Skell v. Crown American Corp.

670 F. Supp. 153 | W.D. Pa. | 1987

MEMORANDUM ORDER

COHILL, Chief Judge.

Presently before us is a Motion to Amend Complaint, filed by plaintiffs in the above-captioned case. Specifically, plaintiffs request this Court to permit the filing of an amended complaint setting forth a claim for punitive damages against the defendants Crown American Corporation and Crown American Corporation d/b/a Holiday Inn of Indiana and Holiday Inns, Inc. (the “Crown American defendants”). Plaintiffs’ original complaint generally avers that the drowning death of Elizabeth Carol Skell at the Holiday Inn of Indiana, Pennsylvania was caused by the negligence of the Crown American defendants; in particular, negligent supervision, operation and maintenance of the swimming pool at the Holiday Inn in question. We will grant the motion.

The Crown American defendants have filed a response in opposition to plaintiffs’ motion. They argue that the facts which plaintiffs allege in support of the claim for punitive damages were known to the plaintiffs at the time the original complaint was filed, the plaintiffs should, therefore, have made the claim for punitive damages in the original complaint and accordingly should not be allowed to do so at a later date. We disagree.
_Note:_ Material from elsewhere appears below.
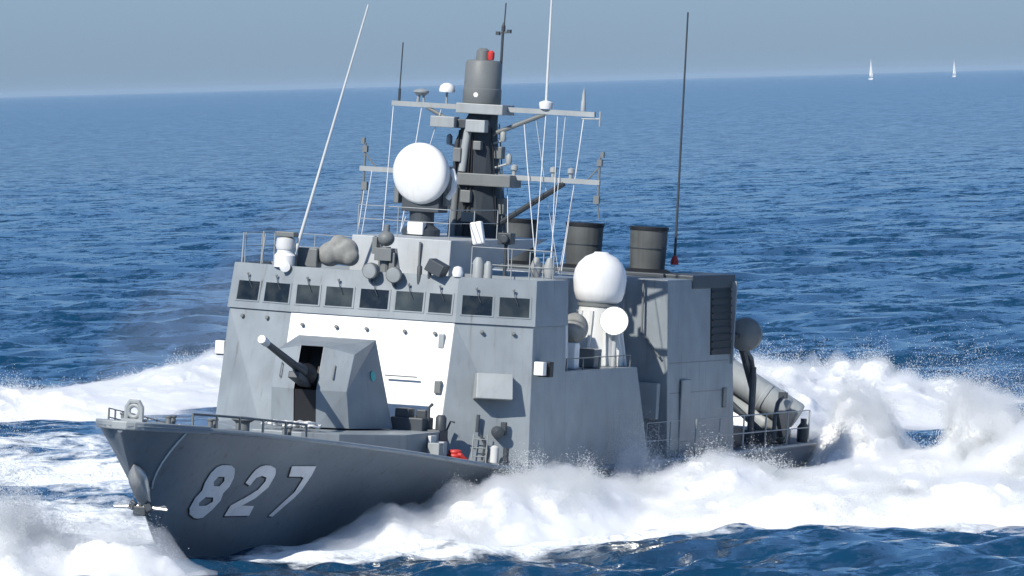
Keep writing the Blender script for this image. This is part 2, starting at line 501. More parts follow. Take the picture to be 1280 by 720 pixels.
MB().lathe(p0 + bd_ * .72, [(.25, 0), (.27, .08), (.2, .3), (.14, .4)], axis=bd_, n=16).build('barrel_boot', BLACK, gun, smooth=True)
for y in (-.7, .6): MB().tube([(12.86, y, 3.9), (12.9, y, 3.95), (12.78, y, 4.25), (12.74, y, 4.2)], .014, 6).build('grab_rail', MASTG, gun)
ctr = Vector((11.62, 1.135, 3.72))
# small green disc painted on the turret side
pn_ = (Vector((12.5, .96, 4.51)) - Vector((11.0, .95, 4.83))).cross(Vector((10.65, 1.36, 2.78)) - Vector((11.0, .95, 4.83)))
a0, a1, a2 = Vector((11.0, .95, 4.83)), Vector((12.80, .92, 3.66)), Vector((10.65, 1.36, 2.78))
pn_ = (a1 - a0).cross(a2 - a0).normalized()
if pn_.y < 0: pn_ = -pn_
ctr = a0 * .48 + a1 * .27 + a2 * .25 + pn_ * .012
ep.lathe(ctr, [(.12, 0), (.12, .012)], axis=pn_, n=16)
ep.build('unit_emblem', TEAL, gun)
# equipment between gun and bridge (near side)
eq = MB()
eq.box((10.0, 1.6, 2.66), (.8, .8, .8)); eq.box((9.9, 2.15, 2.45), (.6, .45, .7)); eq.box((10.1, 1.45, 3.15), (.45, .35, .22)); eq.box((9.9, 1.8, 3.14), (.12, .25, .2))
eq.build('deck_machinery', DARK, ship, bevel=.03)  # dark colour stands in for the gun turret's shadow on these boxes
eq = MB()
eq.tube([(10.0, 2.0, 2.7), (10.0, 2.0, 3.3), (9.9, 2.05, 3.38)], .04, 8); eq.lathe((9.8, 2.25, 2.78), [(.13, 0), (.13, .3), (.08, .36)], n=14)
eq.tube([(9.6, 2.3, 2.7), (9.6, 2.42, 3.0), (9.6, 2.52, 2.98)], .025, 8)
eq.build('ventilator', DARK, ship, smooth=True)
eq = MB(); eq.box((11.2, 2.62, 2.38), (.34, .28, .34)); eq.build('deck_locker', LIGHT, ship, bevel=.015)
eq = MB(); eq.box((10.6, 2.55, 2.36), (.24, .22, .4)); eq.build('deck_locker', HOUSE, ship, bevel=.015)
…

Plaintiffs aver in support of the motion to amend that documents produced during discovery have revealed that the alleged negligent conditions in connection with the defendants’ maintenance and operation of the pool were in existence for a number of months prior to the accident involving Elizabeth Skell, but that no efforts were taken to correct or safeguard against the defects. Plaintiffs also aver that discovery has indicated that the swimming pool had been cited as and was being operated in violation of regulations promulgated by the Pennsylvania Department of Environmental Resources. The respondents do not contest that these facts were not known to the plaintiffs prior to discovery, nor do they claim prejudice as the result of their possible introduction. Consequently, we believe that the plaintiffs were justified in waiting until this time to state a claim for punitive damages. Whether these averments are valid will be established at trial, but at present we find the alleged facts sufficient to support a claim for punitive damages.

The Crown American defendants also argue that punitive damages cannot be awarded on a wrongful death claim, and, to the extent they are permissible in a survival action, would be improper and inconsistent in this case due to the possibility that the decedent’s parents, who would benefit in the survival action, could be found negligent as well. While we agree that plaintiffs’ wrongful death action will not support a claim for punitive damages, Harvey v. Hassinger, 315 Pa.Super. 97, 461 A.2d 814 (1983), we do not find that the possible negligence of the decedent’s parents forecloses a claim for punitive damages in plaintiffs’ survival action. In a survival action, a decedent’s estate may recover punitive damages if the decedent could have recovered them had he or she lived. Harvey v. Hassinger, supra. In this case, had decedent lived, but suffered some personal injury, we find no reason that would have prevented decedent from seeking punitive damages from the Crown American defendants even though the negligence of decedent’s parents may have also contributed to the accident.

In a related argument, defendants contend that comparative negligence *155principles would come into play in the survival action because of the possible negligence of decedent’s parents, thereby making it inconsistent to permit a jury to determine whether punitive damages should be awarded. Defendants misstate the law. First, since the decedent’s estate, not her parents, is the plaintiff in a survival action, comparative negligence principles would apply only where the decedent was allegedly negligent. The possible negligence of the parents does not invoke comparative negligence theory. Cf. Fisher v. Dye, 386 Pa. 141, 125 A.2d 472 (1956) (damages in a survival action are viewed and measured in terms of loss suffered by the decedent; husband, administrator of the estate of his decedent wife, could recover under survival statute for death of wife even though his negligence may have contributed to wife’s death — principles of contributory negligence do not apply). Moreover, even if comparative negligence could somehow apply in the instant survival action, the alleged reckless and wanton conduct giving rise to the claim for punitive damages is different in kind from negligence and, if found to exist, would override the application of comparative negligence principles, not vice versa. See Krivijanski v. Union R. Co., 357 Pa.Super. 196, 515 A.2d 933 (1986). (When willful or wanton misconduct is involved, comparative negligence should not be applied.)

AND NOW, to-wit, this 22nd day of September, 1987, for the reasons set forth above, IT IS HEREBY ORDERED, ADJUDGED and DECREED that plaintiffs’ Motion to Amend Complaint be and hereby is GRANTED insofar as the proposed claim for punitive damages is based only in the survival action brought in plaintiffs’ original complaint.